具体的には、次のような改善を試してみましょう。
- 商品ページを充実させる:説明文をわかりやすく、魅力的に書き直し、写真や動画を高品質なものに差し替えます。レビューや保証の表示も効果的です。
- 購入ボタンを目立たせる:ボタンの色を変えて目立たせたり、ファーストビュー(スクロールしなくても見える位置)に配置することで、クリック率が上がります。
- 購入フォームを簡単にする:購入時の入力項目を減らし、ストレスのない購入体験を提供しましょう。
- 決済方法を増やす:クレジットカード以外に、コンビニ払い、PayPay(ペイペイ)、Apple Pay(アップルペイ)など、さまざまな決済手段を用意することで、購入を迷っている顧客の背中を押すきっかけになります。
- 離脱防止の工夫をする:カートに入れたのに購入されなかった場合、リマインドメールやポップアップで再訪を促しましょう。
まとめ
商品マーケティングを成功させるためには、自社の商品や顧客に合った手法を戦略的に選び、継続的に取り組んでいくことが大切です。本記事では、ECにおける売上向上の3つの軸(顧客数、購入頻度、客単価)を意識しながら、Shopifyを活用して実践できる10のマーケティング施策を紹介しました。

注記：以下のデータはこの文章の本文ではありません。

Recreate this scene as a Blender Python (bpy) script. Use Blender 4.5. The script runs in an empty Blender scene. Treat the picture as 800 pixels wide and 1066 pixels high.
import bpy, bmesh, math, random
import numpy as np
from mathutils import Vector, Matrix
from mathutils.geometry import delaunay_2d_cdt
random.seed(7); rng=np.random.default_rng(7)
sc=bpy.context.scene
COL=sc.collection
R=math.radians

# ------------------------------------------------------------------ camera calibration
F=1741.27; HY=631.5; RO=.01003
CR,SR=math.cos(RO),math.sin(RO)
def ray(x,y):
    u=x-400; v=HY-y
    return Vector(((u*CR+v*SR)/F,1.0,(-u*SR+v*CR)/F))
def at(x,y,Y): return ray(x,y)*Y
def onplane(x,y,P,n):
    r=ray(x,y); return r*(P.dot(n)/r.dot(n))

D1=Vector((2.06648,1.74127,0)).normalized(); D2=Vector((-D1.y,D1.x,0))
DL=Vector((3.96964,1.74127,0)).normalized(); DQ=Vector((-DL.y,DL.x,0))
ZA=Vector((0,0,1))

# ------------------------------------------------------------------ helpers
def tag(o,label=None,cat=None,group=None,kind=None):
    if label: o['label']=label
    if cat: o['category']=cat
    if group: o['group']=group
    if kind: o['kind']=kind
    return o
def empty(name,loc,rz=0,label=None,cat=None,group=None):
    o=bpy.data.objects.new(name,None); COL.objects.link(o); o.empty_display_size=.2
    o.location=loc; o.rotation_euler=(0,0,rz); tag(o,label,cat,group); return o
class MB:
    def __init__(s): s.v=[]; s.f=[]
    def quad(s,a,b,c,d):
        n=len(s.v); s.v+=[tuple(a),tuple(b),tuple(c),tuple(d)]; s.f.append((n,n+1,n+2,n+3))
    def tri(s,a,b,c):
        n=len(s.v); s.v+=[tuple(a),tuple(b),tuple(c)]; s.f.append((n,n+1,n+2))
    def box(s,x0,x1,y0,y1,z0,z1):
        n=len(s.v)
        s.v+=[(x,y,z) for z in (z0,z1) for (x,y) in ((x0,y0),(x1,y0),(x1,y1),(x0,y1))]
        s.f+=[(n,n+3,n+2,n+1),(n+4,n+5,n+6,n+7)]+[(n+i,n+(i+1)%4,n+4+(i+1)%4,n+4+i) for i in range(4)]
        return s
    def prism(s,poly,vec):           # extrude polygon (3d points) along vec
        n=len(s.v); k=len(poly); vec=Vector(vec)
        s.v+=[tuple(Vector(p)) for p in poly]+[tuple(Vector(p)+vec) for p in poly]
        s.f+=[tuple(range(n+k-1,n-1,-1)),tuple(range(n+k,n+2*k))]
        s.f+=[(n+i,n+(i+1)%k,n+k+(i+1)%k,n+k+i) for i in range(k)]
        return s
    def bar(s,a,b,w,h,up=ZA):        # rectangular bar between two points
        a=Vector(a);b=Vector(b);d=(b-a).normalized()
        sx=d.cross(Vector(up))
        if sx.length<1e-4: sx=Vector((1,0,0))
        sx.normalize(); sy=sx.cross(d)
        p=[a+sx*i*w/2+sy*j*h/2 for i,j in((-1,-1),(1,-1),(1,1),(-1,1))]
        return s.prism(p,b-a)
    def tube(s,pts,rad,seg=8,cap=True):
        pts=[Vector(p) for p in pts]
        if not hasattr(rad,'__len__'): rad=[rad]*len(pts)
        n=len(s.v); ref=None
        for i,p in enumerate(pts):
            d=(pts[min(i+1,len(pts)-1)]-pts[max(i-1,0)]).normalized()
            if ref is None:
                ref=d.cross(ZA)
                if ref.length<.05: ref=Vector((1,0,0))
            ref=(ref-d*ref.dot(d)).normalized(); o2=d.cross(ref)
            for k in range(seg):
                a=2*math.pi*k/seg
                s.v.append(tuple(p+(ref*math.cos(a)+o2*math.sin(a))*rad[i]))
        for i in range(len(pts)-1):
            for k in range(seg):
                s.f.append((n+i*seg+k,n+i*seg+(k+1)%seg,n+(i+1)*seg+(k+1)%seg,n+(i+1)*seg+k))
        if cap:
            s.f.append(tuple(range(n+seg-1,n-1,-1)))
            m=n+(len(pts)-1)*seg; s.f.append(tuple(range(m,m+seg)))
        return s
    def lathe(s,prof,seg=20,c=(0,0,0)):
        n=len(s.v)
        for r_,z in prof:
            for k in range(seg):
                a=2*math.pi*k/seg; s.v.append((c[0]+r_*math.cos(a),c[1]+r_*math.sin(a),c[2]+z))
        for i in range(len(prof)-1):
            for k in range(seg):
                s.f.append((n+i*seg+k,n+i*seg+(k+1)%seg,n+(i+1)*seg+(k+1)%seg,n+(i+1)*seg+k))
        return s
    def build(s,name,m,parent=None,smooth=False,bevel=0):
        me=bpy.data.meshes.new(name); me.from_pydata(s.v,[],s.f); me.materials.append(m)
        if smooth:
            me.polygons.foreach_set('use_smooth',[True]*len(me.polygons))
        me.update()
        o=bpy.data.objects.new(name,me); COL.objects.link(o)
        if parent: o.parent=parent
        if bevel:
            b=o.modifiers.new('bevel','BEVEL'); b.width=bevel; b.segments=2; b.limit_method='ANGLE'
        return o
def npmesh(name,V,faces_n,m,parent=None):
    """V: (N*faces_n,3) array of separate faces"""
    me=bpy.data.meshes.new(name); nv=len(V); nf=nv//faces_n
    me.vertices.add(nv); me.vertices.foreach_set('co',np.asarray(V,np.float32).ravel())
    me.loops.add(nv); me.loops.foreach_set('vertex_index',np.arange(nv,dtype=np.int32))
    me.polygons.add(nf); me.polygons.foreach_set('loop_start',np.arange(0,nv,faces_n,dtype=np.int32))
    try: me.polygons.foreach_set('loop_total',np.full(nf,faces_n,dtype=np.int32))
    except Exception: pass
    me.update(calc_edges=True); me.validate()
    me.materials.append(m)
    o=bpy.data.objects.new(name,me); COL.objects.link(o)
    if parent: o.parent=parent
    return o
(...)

検索流入を増やすコンテンツ発信や、SNSを活用した認知拡大、メールによるリピート促進、コンバージョン率の改善など、それぞれの施策は単体でも効果がありますが、組み合わせることでより大きな成果につながります。多くのヒット商品も、こうしたマーケティング戦略の積み重ねによって生まれています。この記事で紹介したような事例を参考に、自社に合った形で実践してみてください。
一つひとつの施策を、自社のフェーズや課題に合わせて取り入れ、持続可能なビジネスの成長を目指していきましょう。
よくある質問
アクセスはあるのに、商品が売れない場合、最初に取り組むべきことは?
まずはコンバージョン率の最適化(CRO)に取り組みましょう。これは、今サイトに訪れている人のうち、どれだけを購入につなげられるかを改善する作業です。商品ページの説明文がわかりやすく魅力的か、写真や動画は十分な品質か、購入ボタンが目立つ位置にあるかなどをチェックしましょう。さらに、入力項目が多すぎないか、決済方法が充実しているか、離脱を防ぐ工夫がされているかも大切なポイントです。 新たな集客に投資する前に、まずは今あるトラフィックをしっかりと売上につなげられるよう整えましょう。
商品のリピート購入率を改善するにはどうすればいいですか?
購入後のフォローメールやクーポン配布、ロイヤルティプログラムの導入が効果的です。特にメールは自動化が可能で、購入体験を補完する情報や感謝の気持ちを伝えるだけでも、再訪率が高まります。レビューやフィードバックを促すメールも有効です。
サブスクリプションモデルはどんな商品と相性がいいですか?
日用品や食品、美容・健康系の商品(スキンケア、サプリ、コーヒーなど)は、継続的なニーズがあるためサブスクリプションモデルとの相性が抜群です。